### Stated task
Leave out the images and repeat the listing below without a single change.

[start]

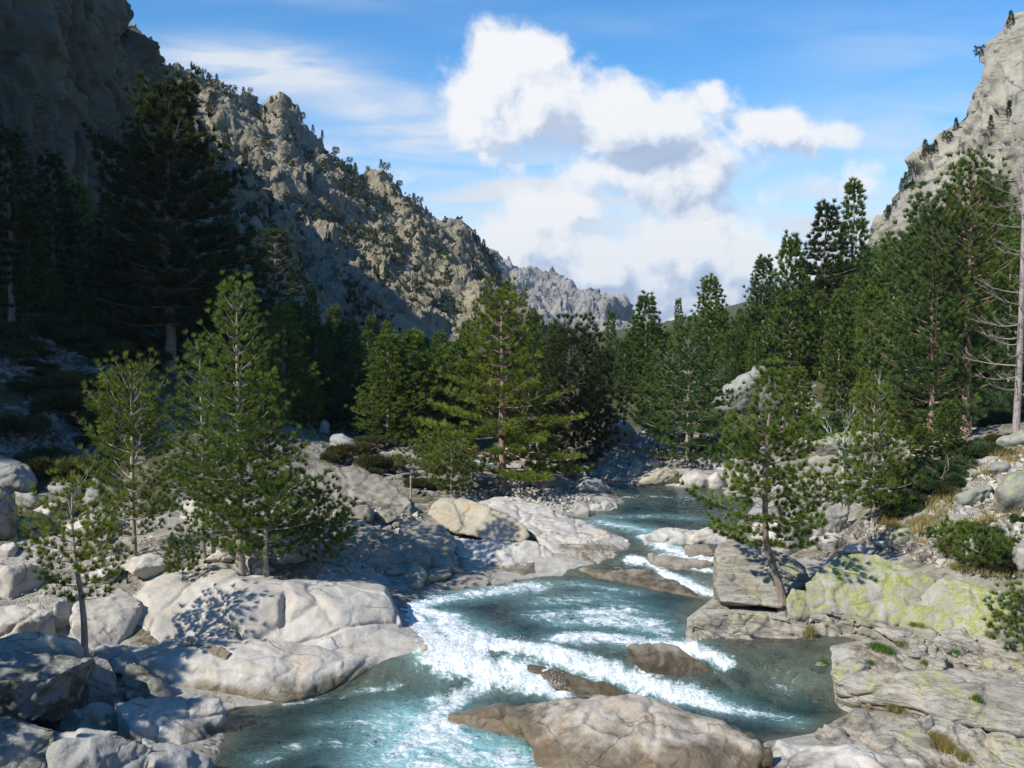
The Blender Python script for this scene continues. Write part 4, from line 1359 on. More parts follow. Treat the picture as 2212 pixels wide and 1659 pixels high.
# --- right bank
rock('rock_outcrop', 'upright lichen streaked rock that carries the leaning pine', 'lichen_some', [
    PX((1550, 1186, 2.55), (1560, 1172, 2.7), (1620, 1168, 2.8), (1705, 1200, 2.5), (1740, 1225, 2.2), (1740, 1262, 1.8), (1690, 1310, 1.45), (1620, 1300, 1.5), (1555, 1300, 1.5), (1545, 1262, 1.9)) +
    PX((1540, 1295, .9), (1545, 1300, 0), (1600, 1330, 0), (1740, 1262, 0), (1550, 1190, .5))], voxel=0.05, amp=0.105, freq=0.8, crack=0.05, facet=0.021, smooth_it=4)
rock('rock_ledge', 'bright frayed ledge jutting into the pool under the leaning pine', 'lichen_some', [
    PX((1492, 1336, 1.45), (1520, 1326, 1.6), (1600, 1318, 1.7), (1700, 1325, 1.6), (1745, 1345, 1.4), (1765, 1400, .7), (1762, 1430, .1), (1660, 1434, 0), (1560, 1426, .1), (1500, 1400, .5), (1486, 1372, 1.0), drop=0.9)],
    voxel=0.045, amp=0.112, freq=1.0, crack=0.06, tl=.16, tl_f=1.1, strata=0.15, facet=0.028, smooth_it=3)
rock('boulder', 'small green-grey boulder wedged beside the foot of the leaning pine', 'lichen', [
    PX((1698, 1290, 1.9), (1712, 1272, 2.1), (1755, 1275, 2.05), (1782, 1300, 1.7), (1778, 1325, 1.4), (1720, 1335, 1.35), (1700, 1318, 1.55), drop=0.4)], voxel=0.04, amp=0.07, freq=1.4, category='boulder')
rock('boulder', 'large boulder covered in bright yellow-green lichen right of the leaning pine', 'lichen', [
    PX((1742, 1262, 2.3), (1770, 1224, 2.75), (1842, 1190, 3.1), (1880, 1190, 3.1), (1945, 1214, 2.85), (2028, 1248, 2.5), (1990, 1300, 1.9), (1940, 1345, 1.35), (1860, 1330, 1.5), (1790, 1300, 1.8), drop=1.2)],
    voxel=0.055, amp=0.112, freq=0.7, crack=0.05, smooth_it=6, category='boulder')
rock('granite_slab', 'sloping lichen covered slab at the right edge beside the yellow boulder', 'lichen', [
    PX((2030, 1248, 2.65), (2110, 1262, 2.65), (2290, 1300, 2.5), (2290, 1350, 1.9), (2122, 1365, 1.6), (1995, 1364, 1.45), (1945, 1340, 1.5), (1962, 1305, 1.95), drop=1.2)],
    voxel=0.055, amp=0.112, freq=0.7, crack=0.06, smooth_it=4, facet=0.021)
rock('rock_ledge', 'tilted bedded ledge with dark clefts below the yellow boulder', 'lichen_some', [
    PX((1742, 1330, 1.5), (1790, 1312, 1.7), (1840, 1320, 1.6), (1910, 1360, 1.2), (1955, 1400, .7), (1990, 1424, .4), (1880, 1442, .1), (1765, 1420, .25), drop=0.8),
    PX((1830, 1330, 1.75), (1900, 1345, 1.6), (1985, 1400, .95), (1960, 1418, .75), (1880, 1372, 1.15), drop=0.6)],
    voxel=0.045, amp=0.098, freq=1.0, crack=0.08, tl=.16, tl_f=1.1, strata=0.21, facet=0.035, smooth_it=2)
rock('rock_ledge', 'stepped grassy ledges at the right edge above the long slab', 'lichen_some', [
    PX((1905, 1362, 1.4), (2000, 1362, 1.5), (2120, 1366, 1.6), (2290, 1385, 1.5), (2290, 1440, .95), (2100, 1440, .8), (1990, 1424, .7), (1940, 1398, .9), drop=0.8),
    PX((1990, 1400, 1.15), (2120, 1398, 1.3), (2130, 1425, .9), (2010, 1424, .8), drop=0.5)],
    voxel=0.05, amp=0.126, freq=1.0, crack=0.08, tl=.16, tl_f=1.1, strata=0.21, facet=0.042, smooth_it=2)
rock('granite_slab', 'long flat topped grey slab crossing the lower right corner', 'lichen_some', [
    PX((1800, 1472, .75), (1850, 1455, .9), (1902, 1448, .95), (1990, 1455, 1.0), (2030, 1446, 1.05), (2290, 1448, 1.3), (2290, 1515, 1.05), (1850, 1475, .7)) +
    PX((1808, 1524, .0), (1924, 1530, .25), (2040, 1556, .3), (2135, 1576, .35), (2290, 1600, .3), (1860, 1530, .1), (2290, 1600, -.6), (1810, 1524, -.6), (1800, 1472, -.5))],
    voxel=0.05, amp=0.12, freq=0.8, crack=0.08, facet=0.021, smooth_it=3)
rock('rock_ledge', 'frayed bedded ledge at the lower right beside the still pool', 'lichen_some', [
    PX((1755, 1588, .25), (1800, 1562, .45), (1850, 1534, .55), (1930, 1540, .6), (2106, 1578, .65), (2290, 1610, .75), (2290, 1720, .2), (2040, 1645, .3), (1880, 1625, .2), (1780, 1605, .1), drop=0.8)],
    voxel=0.045, amp=0.105, freq=1.0, crack=0.07, tl=.16, tl_f=1.1, strata=0.15, facet=0.028, smooth_it=2)
rock('granite_slab', 'smooth pale slab at the bottom edge right of the rock island', 'pale', [
    PX((1650, 1612, .3), (1690, 1602, .4), (1780, 1612, .55), (1830, 1618, .65), (1990, 1638, .55), (2060, 1720, .2), (1640, 1720, .1), (1660, 1650, .25), drop=0.8)],
    voxel=0.045, amp=0.10, freq=0.9, crack=0.03, smooth_it=6)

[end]

### Solution below
The Blender Python script for this scene continues. Write part 4, from line 1359 on. More parts follow. Treat the picture as 2212 pixels wide and 1659 pixels high.
# --- right bank
rock('rock_outcrop', 'upright lichen streaked rock that carries the leaning pine', 'lichen_some', [
    PX((1550, 1186, 2.55), (1560, 1172, 2.7), (1620, 1168, 2.8), (1705, 1200, 2.5), (1740, 1225, 2.2), (1740, 1262, 1.8), (1690, 1310, 1.45), (1620, 1300, 1.5), (1555, 1300, 1.5), (1545, 1262, 1.9)) +
    PX((1540, 1295, .9), (1545, 1300, 0), (1600, 1330, 0), (1740, 1262, 0), (1550, 1190, .5))], voxel=0.05, amp=0.105, freq=0.8, crack=0.05, facet=0.021, smooth_it=4)
rock('rock_ledge', 'bright frayed ledge jutting into the pool under the leaning pine', 'lichen_some', [
    PX((1492, 1336, 1.45), (1520, 1326, 1.6), (1600, 1318, 1.7), (1700, 1325, 1.6), (1745, 1345, 1.4), (1765, 1400, .7), (1762, 1430, .1), (1660, 1434, 0), (1560, 1426, .1), (1500, 1400, .5), (1486, 1372, 1.0), drop=0.9)],
    voxel=0.045, amp=0.112, freq=1.0, crack=0.06, tl=.16, tl_f=1.1, strata=0.15, facet=0.028, smooth_it=3)
rock('boulder', 'small green-grey boulder wedged beside the foot of the leaning pine', 'lichen', [
    PX((1698, 1290, 1.9), (1712, 1272, 2.1), (1755, 1275, 2.05), (1782, 1300, 1.7), (1778, 1325, 1.4), (1720, 1335, 1.35), (1700, 1318, 1.55), drop=0.4)], voxel=0.04, amp=0.07, freq=1.4, category='boulder')
rock('boulder', 'large boulder covered in bright yellow-green lichen right of the leaning pine', 'lichen', [
    PX((1742, 1262, 2.3), (1770, 1224, 2.75), (1842, 1190, 3.1), (1880, 1190, 3.1), (1945, 1214, 2.85), (2028, 1248, 2.5), (1990, 1300, 1.9), (1940, 1345, 1.35), (1860, 1330, 1.5), (1790, 1300, 1.8), drop=1.2)],
    voxel=0.055, amp=0.112, freq=0.7, crack=0.05, smooth_it=6, category='boulder')
rock('granite_slab', 'sloping lichen covered slab at the right edge beside the yellow boulder', 'lichen', [
    PX((2030, 1248, 2.65), (2110, 1262, 2.65), (2290, 1300, 2.5), (2290, 1350, 1.9), (2122, 1365, 1.6), (1995, 1364, 1.45), (1945, 1340, 1.5), (1962, 1305, 1.95), drop=1.2)],
    voxel=0.055, amp=0.112, freq=0.7, crack=0.06, smooth_it=4, facet=0.021)
rock('rock_ledge', 'tilted bedded ledge with dark clefts below the yellow boulder', 'lichen_some', [
    PX((1742, 1330, 1.5), (1790, 1312, 1.7), (1840, 1320, 1.6), (1910, 1360, 1.2), (1955, 1400, .7), (1990, 1424, .4), (1880, 1442, .1), (1765, 1420, .25), drop=0.8),
    PX((1830, 1330, 1.75), (1900, 1345, 1.6), (1985, 1400, .95), (1960, 1418, .75), (1880, 1372, 1.15), drop=0.6)],
    voxel=0.045, amp=0.098, freq=1.0, crack=0.08, tl=.16, tl_f=1.1, strata=0.21, facet=0.035, smooth_it=2)
rock('rock_ledge', 'stepped grassy ledges at the right edge above the long slab', 'lichen_some', [
    PX((1905, 1362, 1.4), (2000, 1362, 1.5), (2120, 1366, 1.6), (2290, 1385, 1.5), (2290, 1440, .95), (2100, 1440, .8), (1990, 1424, .7), (1940, 1398, .9), drop=0.8),
    PX((1990, 1400, 1.15), (2120, 1398, 1.3), (2130, 1425, .9), (2010, 1424, .8), drop=0.5)],
    voxel=0.05, amp=0.126, freq=1.0, crack=0.08, tl=.16, tl_f=1.1, strata=0.21, facet=0.042, smooth_it=2)
rock('granite_slab', 'long flat topped grey slab crossing the lower right corner', 'lichen_some', [
    PX((1800, 1472, .75), (1850, 1455, .9), (1902, 1448, .95), (1990, 1455, 1.0), (2030, 1446, 1.05), (2290, 1448, 1.3), (2290, 1515, 1.05), (1850, 1475, .7)) +
    PX((1808, 1524, .0), (1924, 1530, .25), (2040, 1556, .3), (2135, 1576, .35), (2290, 1600, .3), (1860, 1530, .1), (2290, 1600, -.6), (1810, 1524, -.6), (1800, 1472, -.5))],
    voxel=0.05, amp=0.12, freq=0.8, crack=0.08, facet=0.021, smooth_it=3)
rock('rock_ledge', 'frayed bedded ledge at the lower right beside the still pool', 'lichen_some', [
    PX((1755, 1588, .25), (1800, 1562, .45), (1850, 1534, .55), (1930, 1540, .6), (2106, 1578, .65), (2290, 1610, .75), (2290, 1720, .2), (2040, 1645, .3), (1880, 1625, .2), (1780, 1605, .1), drop=0.8)],
    voxel=0.045, amp=0.105, freq=1.0, crack=0.07, tl=.16, tl_f=1.1, strata=0.15, facet=0.028, smooth_it=2)
rock('granite_slab', 'smooth pale slab at the bottom edge right of the rock island', 'pale', [
    PX((1650, 1612, .3), (1690, 1602, .4), (1780, 1612, .55), (1830, 1618, .65), (1990, 1638, .55), (2060, 1720, .2), (1640, 1720, .1), (1660, 1650, .25), drop=0.8)],
    voxel=0.045, amp=0.10, freq=0.9, crack=0.03, smooth_it=6)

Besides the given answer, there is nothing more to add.